Cette règle est valable pour les exceptions qui existent avant la subrogation. Elle ne l’est cependant pas pour celles nées postérieurement au paiement des prestations qui a réalisé le transfert de la créance. La cour cite ici plusieurs arrêts de la Cour de cassation (dont Cass., 23 février 1990, Bull., 1990, p.750). En effet, à dater de ce paiement, le droit de créance est acquis au subrogé et aucun acte relatif au subrogeant n’est susceptible de l’affecter. N’est dès lors pas opposable au subrogé l’exception de chose jugée afférente à un jugement qui serait rendu contre le subrogeant après le paiement effectué par le subrogé. En conséquence, l’exception de chose jugée ne peut en principe être opposée à la mutuelle que pour les débours exposés après la date du jugement et non pour ceux antérieurs à celui-ci.

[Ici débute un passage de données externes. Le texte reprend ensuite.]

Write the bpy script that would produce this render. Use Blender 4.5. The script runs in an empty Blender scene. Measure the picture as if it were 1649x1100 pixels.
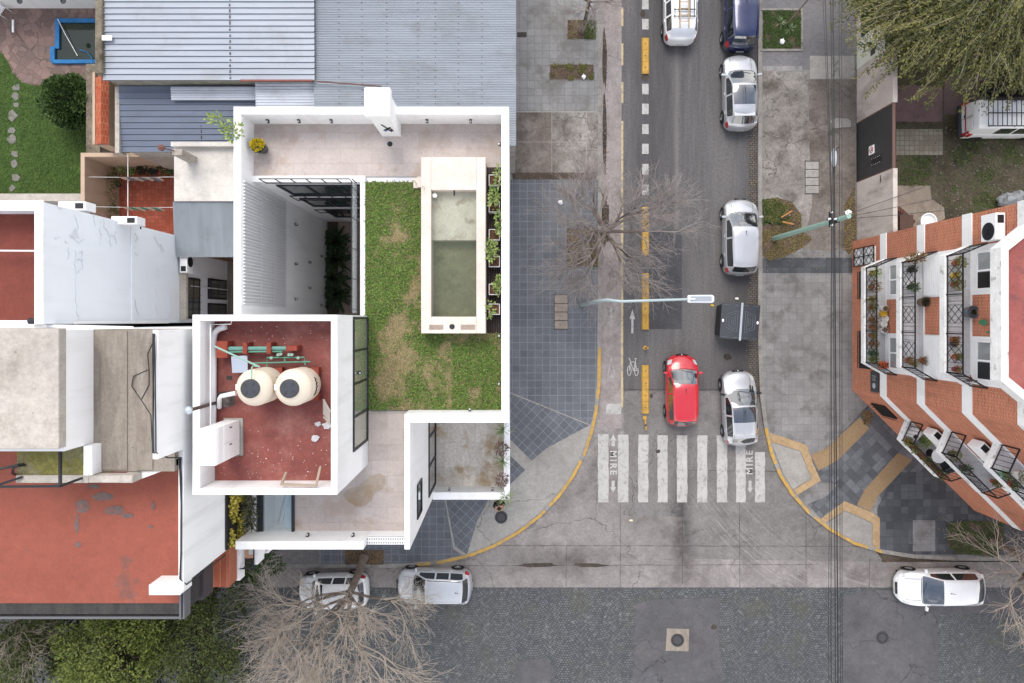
import bpy, bmesh, math, random
from mathutils import Vector, Matrix, noise as mnoise
R = math.radians
SC = bpy.context.scene
COL = SC.collection
# ------------------------------------------------------------------ camera, sky, sun, exposure
H, F, CX, CY = 36.7, 1100.0, 825.0, 515.0        # camera height (m), focal length (photo px), point straight below
cd = bpy.data.cameras.new('camera'); cam = bpy.data.objects.new('camera', cd); COL.objects.link(cam)
cam.location = (0, 0, H); cam.rotation_euler = (0, 0, 0)
cd.sensor_fit = 'HORIZONTAL'; cd.sensor_width = 36; cd.lens = 36 * F / 1649
cd.shift_x = -(CX - 824.5) / 1649; cd.shift_y = -(550 - CY) / 1649
cd.clip_start = 0.5; cd.clip_end = 2000
SC.camera = cam
SC.view_settings.view_transform = 'Standard'; SC.view_settings.look = 'None'
SC.view_settings.gamma = 1; SC.view_settings.use_curve_mapping = False
SC.view_settings.exposure = 0.86
wd = bpy.data.worlds.new('World'); SC.world = wd; wd.use_nodes = True
SUN_EL, SUN_AZ = R(56), R(-14)
nt = wd.node_tree
bg = nt.nodes['Background']; bg.inputs['Strength'].default_value = 0.12
sky = nt.nodes.new('ShaderNodeTexSky'); sky.sky_type = 'NISHITA'; sky.sun_disc = False
sky.sun_elevation = SUN_EL; sky.sun_rotation = SUN_AZ
sky.air_density = 1.3; sky.dust_density = 2.5
tcw = nt.nodes.new('ShaderNodeTexCoord')
cn = nt.nodes.new('ShaderNodeTexNoise'); cn.inputs['Scale'].default_value = 2.6; cn.inputs['Detail'].default_value = 7
cn.inputs['Roughness'].default_value = 0.6; cn.inputs['Distortion'].default_value = 0.3
nt.links.new(tcw.outputs['Generated'], cn.inputs['Vector'])
cr = nt.nodes.new('ShaderNodeValToRGB'); cr.color_ramp.elements[0].position = 0.42; cr.color_ramp.elements[1].position = 0.56
cr.color_ramp.elements[0].color = (.25, .25, .25, 1); cr.color_ramp.elements[1].color = (1, 1, 1, 1)
nt.links.new(cn.outputs['Fac'], cr.inputs['Fac'])
mxw = nt.nodes.new('ShaderNodeMix'); mxw.data_type = 'RGBA'
sxw = nt.nodes.new('ShaderNodeSeparateXYZ'); nt.links.new(tcw.outputs['Generated'], sxw.inputs[0])
zr = nt.nodes.new('ShaderNodeMapRange'); zr.inputs[1].default_value = .60; zr.inputs[2].default_value = .88; zr.inputs[3].default_value = 1; zr.inputs[4].default_value = .12   # clear overhead, cloud lower down
nt.links.new(sxw.outputs[2], zr.inputs[0])
cmw = nt.nodes.new('ShaderNodeMath'); cmw.operation = 'MULTIPLY'; nt.links.new(cr.outputs['Color'], cmw.inputs[0]); nt.links.new(zr.outputs[0], cmw.inputs[1])
nt.links.new(cmw.outputs[0], mxw.inputs['Factor']); nt.links.new(sky.outputs['Color'], mxw.inputs['A'])
mxw.inputs['B'].default_value = (10.5, 10.3, 10.2, 1)          # broken white cloud over the blue
nt.links.new(mxw.outputs['Result'], bg.inputs['Color'])
sd = bpy.data.lights.new('sun', 'SUN'); sd.energy = 1.15; sd.angle = R(30); sd.color = (1, .97, .93)
sun = bpy.data.objects.new('sun', sd); COL.objects.link(sun)
sv = Vector((math.sin(SUN_AZ) * math.cos(SUN_EL), math.cos(SUN_AZ) * math.cos(SUN_EL), math.sin(SUN_EL)))
sun.rotation_euler = (-sv).to_track_quat('-Z', 'Y').to_euler(); sun.location = sv * 60

# ------------------------------------------------------------------ helpers: survey px of the photo + true height -> metres
def X(px, z=0): return (px - CX) * (H - z) / F
def Y(py, z=0): return -(py - CY) * (H - z) / F
def P(px, py, z=0): return Vector((X(px, z), Y(py, z), z))
def PP(pts, z=0): return [(X(a, z), Y(b, z)) for a, b in pts]
def rect(x0, y0, x1, y1): return [(x0, y0), (x1, y0), (x1, y1), (x0, y1)]

class MB:
    def __init__(s): s.v = []; s.f = []; s.mi = []; s.cur = 0
    def vv(s, p): s.v.append((p[0], p[1], p[2])); return len(s.v) - 1
    def face(s, idx): s.f.append(tuple(idx)); s.mi.append(s.cur)
    def quad(s, a, b, c, d): s.face([s.vv(p) for p in (a, b, c, d)])
    def tri(s, a, b, c): s.face([s.vv(p) for p in (a, b, c)])
    def sheet(s, pts, z): s.face([s.vv((x, y, z)) for x, y in ccw(pts)])
    def prism(s, pts, z0, z1, bottom=True):
        pts = ccw(pts); n = len(pts)
        a = [s.vv((x, y, z0)) for x, y in pts]; b = [s.vv((x, y, z1)) for x, y in pts]
        s.face(b)
        if bottom: s.face(a[::-1])
        for i in range(n): j = (i + 1) % n; s.face((a[i], a[j], b[j], b[i]))
        return s
    def box(s, x0, x1, y0, y1, z0, z1):
        return s.prism([(min(x0, x1), min(y0, y1)), (max(x0, x1), min(y0, y1)), (max(x0, x1), max(y0, y1)), (min(x0, x1), max(y0, y1))], min(z0, z1), max(z0, z1))
    def obox(s, o, ax, ay, az):       # corner-free oriented box: centre o and half axes
        o, ax, ay, az = Vector(o), Vector(ax), Vector(ay), Vector(az)
        q = [s.vv(o + ax * i + ay * j + az * k) for k in (-1, 1) for j in (-1, 1) for i in (-1, 1)]
        for f in ((0, 2, 3, 1), (4, 5, 7, 6), (0, 1, 5, 4), (2, 6, 7, 3), (0, 4, 6, 2), (1, 3, 7, 5)): s.face([q[i] for i in f])
        return s
    def bar(s, a, b, w=.03, h=None, up=(0, 0, 1)):
        a, b = Vector(a), Vector(b); d = (b - a); L = d.length
        if L < 1e-6: return s
        d /= L; u = Vector(up)
        if abs(d.dot(u)) > .97: u = Vector((1, 0, 0))
        sd_ = d.cross(u).normalized(); u = sd_.cross(d)
        return s.obox((a + b) / 2, d * L / 2, sd_ * w / 2, u * (h or w) / 2)
    def tube(s, pts, r, n=6, cap=True):
        pts = [Vector(p) for p in pts]; m = len(pts)
        rs = r if isinstance(r, (list, tuple)) else [r] * m
        prev = None; u = None
        for i in range(m):
            d = (pts[min(i + 1, m - 1)] - pts[max(i - 1, 0)])
            if d.length < 1e-9: d = Vector((0, 0, 1))
            d.normalize()
            if u is None:
                u = d.orthogonal().normalized()
            else:
                u = (u - d * u.dot(d))
                u = u.normalized() if u.length > 1e-6 else d.orthogonal().normalized()
            w = d.cross(u)
            ring = [s.vv(pts[i] + (u * math.cos(k * 2 * math.pi / n) + w * math.sin(k * 2 * math.pi / n)) * rs[i]) for k in range(n)]
            if prev:
                for k in range(n): s.face((prev[k], prev[(k + 1) % n], ring[(k + 1) % n], ring[k]))
            elif cap: s.face(ring[::-1])
            prev = ring
        if cap: s.face(prev)
        return s
    def lathe(s, prof, c=(0, 0, 0), n=24, axis='z', cap=True):
        prev = None
        for r, h in prof:
            ring = []
            for k in range(n):
                t = 2 * math.pi * k / n; a, b = r * math.cos(t), r * math.sin(t)
                p = (a, b, h) if axis == 'z' else ((b, h, a) if axis == 'y' else (h, a, b))
                ring.append(s.vv((c[0] + p[0], c[1] + p[1], c[2] + p[2])))
            if prev:
                for k in range(n): s.face((prev[k], prev[(k + 1) % n], ring[(k + 1) % n], ring[k]))
            elif cap: s.face(ring[::-1])
            prev = ring
        if cap: s.face(prev)
        return s
    def blob(s, c, r, rng, sub=2, amp=.15):
        bm = bmesh.new(); bmesh.ops.create_icosphere(bm, subdivisions=sub, radius=1)
        off = len(s.v); k = rng.random() * 50
        for v in bm.verts:
            f = 1 + amp * mnoise.noise(v.co * 1.7 + Vector((k, k, k)))
            s.v.append((c[0] + v.co.x * r[0] * f, c[1] + v.co.y * r[1] * f, c[2] + v.co.z * r[2] * f))
        for f in bm.faces: s.face([off + v.index for v in f.verts])
        bm.free(); return s
    def leaf(s, c, d, up, L, w):      # a folded leaf: two triangles along d
        d, up = Vector(d), Vector(up); sd_ = d.cross(up)
        sd_ = sd_.normalized() if sd_.length > 1e-5 else d.orthogonal().normalized()
        c = Vector(c); a = s.vv(c); b = s.vv(c + d * L * .5 + sd_ * w / 2); e = s.vv(c + d * L); g = s.vv(c + d * L * .5 - sd_ * w / 2)
        s.face((a, b, e, g))
def ccw(pts):
    a = sum(pts[i][0] * pts[(i + 1) % len(pts)][1] - pts[(i + 1) % len(pts)][0] * pts[i][1] for i in range(len(pts)))
    return list(pts) if a > 0 else list(pts)[::-1]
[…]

La cour va dès lors considérer que la subrogation implique une double limitation des recours du subrogé, étant (i) limitation aux montants qui ont effectivement fait l’objet d’un paiement par le subrogé et (ii) limitation aux droits, actions et autre avantages dont bénéficiait le subrogeant envers le débiteur. Elle ordonne une réouverture des débats aux fins de permettre aux parties de faire valoir leurs arguments sur les conséquences à tirer de l’inopposabilité des exceptions nées après le paiement et aux effets de la subrogation (qui permet au subrogé d’exercer des droits du subrogeant contre le débiteur tels qu’ils auraient pu être exercés par lui).

Intérêt de la décision

Cet arrêt de la Cour du travail de Mons contient un premier rappel clair, étant l’étendue des obligations de l’assureur-loi vis-à-vis de l’organisme assureur en soins et de santé et indemnités, dans le cadre de la loi du 10 avril 1971 d’une part et dans celui de la législation en matière de soins de santé et indemnités de l’autre. Il aborde, par ailleurs, une question complexe, étant l’étendue de la subrogation de l’organisme assureur dans les droits de la victime vis-à-vis de l’assureur loi, avec la question des exceptions pouvant être opposées, eu égard au paiement des prestations ayant réalisé le transfert de la créance.